With the spectacle of the out-of-control GSA conference in Las Vegas in his rear view mirror, CDC’s social media guru Adam Arthur has his work cut out developing virtual conferences for the federal government.

Arthur, the CDC’s Virtual Platform Initiative Lead, is in the process of creating virtual conferences as a money-saving alternative to flying workers offsite, paying for their hotels, food and team building activities.

CDC launched its first virtual pilot at the four-day Public Health Informatics Conference on Aug. 21, 2011. There were 1,600 people at the event at the Hyatt Regency Hotel in Atlanta and 1,875 CDC employees from around the world logging on to watch in real time.

“A virtual conference is probably your next social media,” said Arthur (pictured above at a recent virtual conference). “We are stewards of the taxpayer dollar and this is a possible answer.”

Virtual conferences had an initial appeal as a green solution, Arthur told Breaking Gov. But it’s real appeal is in saving money as federal agencies budgets tighten. It is a service that is generally regarded as secure in the cloud and makes it possible for many more agency representatives to “attend” from their office desktop or laptop, Arthur said.

“I proposed this in 2009, seeing the writing on the wall. Everyone knew budgets would be slashed. Costs would need to be cut,” said Arthur 38, who works from CDC’s Atlanta headquarters.

A virtual conference is probably your next social media.”

Virtual conferences don’t alleviate the need to invest time and technology to make such events productive. Arthur said a virtual conference would cost an agency between $30,000 and $200,000 for services available on the GSA schedules, depending on the number of participating locations.

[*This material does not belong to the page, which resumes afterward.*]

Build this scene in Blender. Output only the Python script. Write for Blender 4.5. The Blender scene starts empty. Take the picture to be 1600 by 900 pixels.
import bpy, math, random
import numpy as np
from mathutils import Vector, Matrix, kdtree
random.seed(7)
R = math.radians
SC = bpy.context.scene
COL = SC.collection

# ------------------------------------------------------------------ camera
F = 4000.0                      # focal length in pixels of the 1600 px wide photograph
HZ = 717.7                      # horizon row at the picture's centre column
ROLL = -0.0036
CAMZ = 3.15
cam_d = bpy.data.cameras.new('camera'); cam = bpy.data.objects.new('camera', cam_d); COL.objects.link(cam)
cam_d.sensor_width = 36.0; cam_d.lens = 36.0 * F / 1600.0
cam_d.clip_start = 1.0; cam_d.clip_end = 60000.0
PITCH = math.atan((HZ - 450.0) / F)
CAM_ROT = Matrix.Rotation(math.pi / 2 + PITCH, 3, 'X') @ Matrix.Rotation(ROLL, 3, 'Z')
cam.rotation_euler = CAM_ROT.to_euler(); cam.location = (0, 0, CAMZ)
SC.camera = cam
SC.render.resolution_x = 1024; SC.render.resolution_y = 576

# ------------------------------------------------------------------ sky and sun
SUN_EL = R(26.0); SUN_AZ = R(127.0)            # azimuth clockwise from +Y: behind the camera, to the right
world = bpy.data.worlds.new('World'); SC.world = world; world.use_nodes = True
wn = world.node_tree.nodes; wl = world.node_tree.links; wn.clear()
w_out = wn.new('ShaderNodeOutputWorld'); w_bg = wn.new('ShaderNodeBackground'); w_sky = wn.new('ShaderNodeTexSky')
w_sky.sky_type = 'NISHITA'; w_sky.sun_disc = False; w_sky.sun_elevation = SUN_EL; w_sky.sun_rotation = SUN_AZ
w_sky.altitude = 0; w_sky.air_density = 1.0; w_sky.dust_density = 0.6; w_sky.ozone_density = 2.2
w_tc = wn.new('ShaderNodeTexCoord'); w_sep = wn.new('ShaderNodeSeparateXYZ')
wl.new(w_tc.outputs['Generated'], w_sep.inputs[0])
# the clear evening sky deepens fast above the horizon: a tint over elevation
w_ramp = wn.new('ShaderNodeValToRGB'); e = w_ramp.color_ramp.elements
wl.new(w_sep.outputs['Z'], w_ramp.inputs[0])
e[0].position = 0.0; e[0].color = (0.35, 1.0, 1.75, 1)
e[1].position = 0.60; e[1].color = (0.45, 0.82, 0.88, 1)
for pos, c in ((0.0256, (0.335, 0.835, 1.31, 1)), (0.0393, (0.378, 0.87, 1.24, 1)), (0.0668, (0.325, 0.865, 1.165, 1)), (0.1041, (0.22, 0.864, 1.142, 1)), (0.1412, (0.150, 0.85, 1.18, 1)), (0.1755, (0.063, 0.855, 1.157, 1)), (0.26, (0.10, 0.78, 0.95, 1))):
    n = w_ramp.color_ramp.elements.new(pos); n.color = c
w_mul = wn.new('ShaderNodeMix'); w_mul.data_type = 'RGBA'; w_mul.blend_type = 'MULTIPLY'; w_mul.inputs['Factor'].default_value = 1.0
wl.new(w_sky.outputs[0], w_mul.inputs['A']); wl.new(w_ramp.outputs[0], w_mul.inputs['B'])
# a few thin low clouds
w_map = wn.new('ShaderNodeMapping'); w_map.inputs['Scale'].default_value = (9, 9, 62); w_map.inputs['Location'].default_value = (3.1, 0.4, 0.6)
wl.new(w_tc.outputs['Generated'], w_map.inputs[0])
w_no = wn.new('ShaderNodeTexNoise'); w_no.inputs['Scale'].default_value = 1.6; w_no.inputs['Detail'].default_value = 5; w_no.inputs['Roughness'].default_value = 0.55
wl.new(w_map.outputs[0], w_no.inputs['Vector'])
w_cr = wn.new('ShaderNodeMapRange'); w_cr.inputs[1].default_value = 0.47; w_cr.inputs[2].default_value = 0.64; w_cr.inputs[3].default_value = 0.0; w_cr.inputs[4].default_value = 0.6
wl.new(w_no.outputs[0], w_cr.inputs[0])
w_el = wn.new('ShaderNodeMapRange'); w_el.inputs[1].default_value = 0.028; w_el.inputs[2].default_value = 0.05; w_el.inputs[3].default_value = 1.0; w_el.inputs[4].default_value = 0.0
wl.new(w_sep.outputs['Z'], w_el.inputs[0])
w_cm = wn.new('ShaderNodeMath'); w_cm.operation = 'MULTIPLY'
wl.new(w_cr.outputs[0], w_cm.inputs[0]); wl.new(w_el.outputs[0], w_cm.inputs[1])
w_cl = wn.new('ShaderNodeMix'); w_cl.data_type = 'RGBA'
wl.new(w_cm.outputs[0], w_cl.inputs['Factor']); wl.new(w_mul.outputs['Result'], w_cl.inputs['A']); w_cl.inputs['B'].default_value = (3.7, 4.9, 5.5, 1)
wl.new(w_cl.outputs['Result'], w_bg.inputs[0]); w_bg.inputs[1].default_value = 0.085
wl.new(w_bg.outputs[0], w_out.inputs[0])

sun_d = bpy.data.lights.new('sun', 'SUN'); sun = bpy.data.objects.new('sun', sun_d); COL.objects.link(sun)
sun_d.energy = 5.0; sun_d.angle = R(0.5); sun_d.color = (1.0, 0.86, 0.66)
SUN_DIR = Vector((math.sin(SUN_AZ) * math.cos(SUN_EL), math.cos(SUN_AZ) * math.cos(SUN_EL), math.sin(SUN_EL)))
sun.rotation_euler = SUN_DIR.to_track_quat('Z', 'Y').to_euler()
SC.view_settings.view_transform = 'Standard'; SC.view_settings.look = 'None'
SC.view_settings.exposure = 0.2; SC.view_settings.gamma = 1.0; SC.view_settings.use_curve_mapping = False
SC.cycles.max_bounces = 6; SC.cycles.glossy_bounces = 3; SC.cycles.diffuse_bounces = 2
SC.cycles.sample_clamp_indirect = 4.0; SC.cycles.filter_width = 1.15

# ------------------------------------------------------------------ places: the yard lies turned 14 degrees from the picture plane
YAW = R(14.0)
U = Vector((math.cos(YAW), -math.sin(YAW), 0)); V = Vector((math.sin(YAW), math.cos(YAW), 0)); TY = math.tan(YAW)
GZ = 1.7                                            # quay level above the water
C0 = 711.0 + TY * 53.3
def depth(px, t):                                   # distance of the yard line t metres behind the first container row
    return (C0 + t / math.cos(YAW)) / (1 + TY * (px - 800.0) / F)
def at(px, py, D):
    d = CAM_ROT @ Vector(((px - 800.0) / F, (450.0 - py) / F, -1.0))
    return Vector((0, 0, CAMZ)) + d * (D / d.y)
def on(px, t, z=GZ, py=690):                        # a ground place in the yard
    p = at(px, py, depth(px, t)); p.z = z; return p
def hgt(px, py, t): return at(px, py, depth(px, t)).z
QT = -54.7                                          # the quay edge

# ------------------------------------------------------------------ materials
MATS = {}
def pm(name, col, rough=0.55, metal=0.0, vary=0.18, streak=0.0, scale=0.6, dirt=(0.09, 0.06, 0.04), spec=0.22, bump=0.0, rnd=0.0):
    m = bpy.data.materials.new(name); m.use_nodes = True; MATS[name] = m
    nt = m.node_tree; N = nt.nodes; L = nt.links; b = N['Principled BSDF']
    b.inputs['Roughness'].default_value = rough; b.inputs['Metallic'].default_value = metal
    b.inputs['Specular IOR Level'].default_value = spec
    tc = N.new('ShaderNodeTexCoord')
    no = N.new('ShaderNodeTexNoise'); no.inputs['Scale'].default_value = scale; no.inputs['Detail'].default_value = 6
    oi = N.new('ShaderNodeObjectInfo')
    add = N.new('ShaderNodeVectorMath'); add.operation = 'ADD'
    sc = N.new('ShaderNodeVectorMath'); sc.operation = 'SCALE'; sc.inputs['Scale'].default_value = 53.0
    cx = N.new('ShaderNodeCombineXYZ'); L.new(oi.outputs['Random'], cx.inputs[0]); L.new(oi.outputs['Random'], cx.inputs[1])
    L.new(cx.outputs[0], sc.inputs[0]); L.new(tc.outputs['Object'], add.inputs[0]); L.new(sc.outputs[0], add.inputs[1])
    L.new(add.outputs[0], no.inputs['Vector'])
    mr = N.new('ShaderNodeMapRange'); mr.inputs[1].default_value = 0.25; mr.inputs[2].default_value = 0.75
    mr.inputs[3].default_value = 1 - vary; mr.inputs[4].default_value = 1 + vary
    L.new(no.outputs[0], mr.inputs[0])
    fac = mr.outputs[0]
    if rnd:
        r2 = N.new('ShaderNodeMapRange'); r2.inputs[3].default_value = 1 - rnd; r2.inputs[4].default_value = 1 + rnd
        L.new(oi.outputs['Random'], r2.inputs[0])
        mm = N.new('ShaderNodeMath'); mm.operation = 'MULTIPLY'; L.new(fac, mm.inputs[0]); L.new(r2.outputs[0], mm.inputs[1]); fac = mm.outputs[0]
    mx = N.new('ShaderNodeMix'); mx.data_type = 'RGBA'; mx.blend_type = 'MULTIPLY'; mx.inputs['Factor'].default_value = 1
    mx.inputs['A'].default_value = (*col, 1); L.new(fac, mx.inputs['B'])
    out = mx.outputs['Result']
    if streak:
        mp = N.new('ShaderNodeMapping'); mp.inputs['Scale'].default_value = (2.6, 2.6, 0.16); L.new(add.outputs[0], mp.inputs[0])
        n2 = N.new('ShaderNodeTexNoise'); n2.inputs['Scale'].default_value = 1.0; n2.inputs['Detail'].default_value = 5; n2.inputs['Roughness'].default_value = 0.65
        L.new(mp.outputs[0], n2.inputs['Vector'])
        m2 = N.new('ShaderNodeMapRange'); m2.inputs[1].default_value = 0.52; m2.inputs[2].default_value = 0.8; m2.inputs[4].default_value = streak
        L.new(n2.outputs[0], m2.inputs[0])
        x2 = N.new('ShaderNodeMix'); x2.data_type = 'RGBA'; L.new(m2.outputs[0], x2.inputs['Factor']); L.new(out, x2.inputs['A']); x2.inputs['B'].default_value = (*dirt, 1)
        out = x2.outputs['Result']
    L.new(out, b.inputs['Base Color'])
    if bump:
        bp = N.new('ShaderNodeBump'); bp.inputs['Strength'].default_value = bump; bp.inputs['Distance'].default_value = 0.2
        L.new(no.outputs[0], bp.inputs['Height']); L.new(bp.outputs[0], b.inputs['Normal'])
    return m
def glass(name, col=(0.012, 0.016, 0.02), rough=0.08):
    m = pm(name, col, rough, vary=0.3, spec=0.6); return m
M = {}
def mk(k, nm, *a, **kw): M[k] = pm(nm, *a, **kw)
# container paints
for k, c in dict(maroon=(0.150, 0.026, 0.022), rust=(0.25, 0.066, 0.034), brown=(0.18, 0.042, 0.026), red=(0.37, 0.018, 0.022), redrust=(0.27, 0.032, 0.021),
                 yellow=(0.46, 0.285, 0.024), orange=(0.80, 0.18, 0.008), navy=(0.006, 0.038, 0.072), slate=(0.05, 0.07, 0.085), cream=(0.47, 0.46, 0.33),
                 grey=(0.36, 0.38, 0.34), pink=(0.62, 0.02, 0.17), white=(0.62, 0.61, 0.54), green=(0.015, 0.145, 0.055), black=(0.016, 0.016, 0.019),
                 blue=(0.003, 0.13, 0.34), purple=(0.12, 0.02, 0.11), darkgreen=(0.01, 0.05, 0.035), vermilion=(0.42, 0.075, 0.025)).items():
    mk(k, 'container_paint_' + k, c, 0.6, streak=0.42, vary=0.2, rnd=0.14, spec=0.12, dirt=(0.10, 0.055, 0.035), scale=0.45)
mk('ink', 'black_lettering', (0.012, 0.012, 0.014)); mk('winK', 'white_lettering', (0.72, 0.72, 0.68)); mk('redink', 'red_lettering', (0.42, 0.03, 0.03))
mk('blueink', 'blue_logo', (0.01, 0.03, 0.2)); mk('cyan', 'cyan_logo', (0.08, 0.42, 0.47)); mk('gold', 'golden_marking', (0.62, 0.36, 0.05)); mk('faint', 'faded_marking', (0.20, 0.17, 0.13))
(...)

That’s far less than the $823,000 spent when GSA took 300 GSA employees to Las Vegas for a four-day extravaganza, including a clown, a mind reader and expensive meals that cost top GSA executives their jobs and is now under investigation by the Justice Department.

CDC has contracts with two companies partnering to provide virtual conference services:
Strategic Management Services and Intellix.

With these contracts in place, CDC’s initiative would give the federal government the tools to hold conferences that a worker can participate in from his desktop or laptop instead of spending thousands of dollars to travel to an event, an expensive proposition for every federal agency these days.

Arthur is exploring two kinds of conferences: one event would feature a virtual look at a live conference, taking participants to the keynote speeches, presentations and exhibit displays and a second type where presenters deliver their keynotes and panel discussions into the virtual space with no live event taking place.

“We want to do as much interactive and real time events as possible,” said Arthur. His work is finding a groundswell of interest all over CDC and from other agencies that see the virtual conference as a great alternative to offsite events.

His office hopes to put on five virtual events this year, including a CDC Centers for Excellency – an all-virtual conference that includes a virtual town hall meeting.

Arthur is in early stages of talks for a public health conference and local portal for state, local, tribal and territory health employees and is working on another conference on how to create best practices around electronic health records.

“We expect to do five more events this year so we can say without question this is a viable solution,” Arthur said.

His own background includes working as a media specialist for the West Virginia Department of Health & Human Resources and has frequently consulted for Web 2.0 applications and Internet technology. He is one of 55 GovLoop.com Community Leaders. In his spare time, he does media production and designs virtual environments for various platforms.

His work developing virtual conferences is still in the experimental stage. Arthur said he still has to prove that virtual conferences are cost effective. So far, the evidence is looking good,

“We’re definitely breaking some new ground,” Arthur said. “If we’re going to do this, we want to do it right.”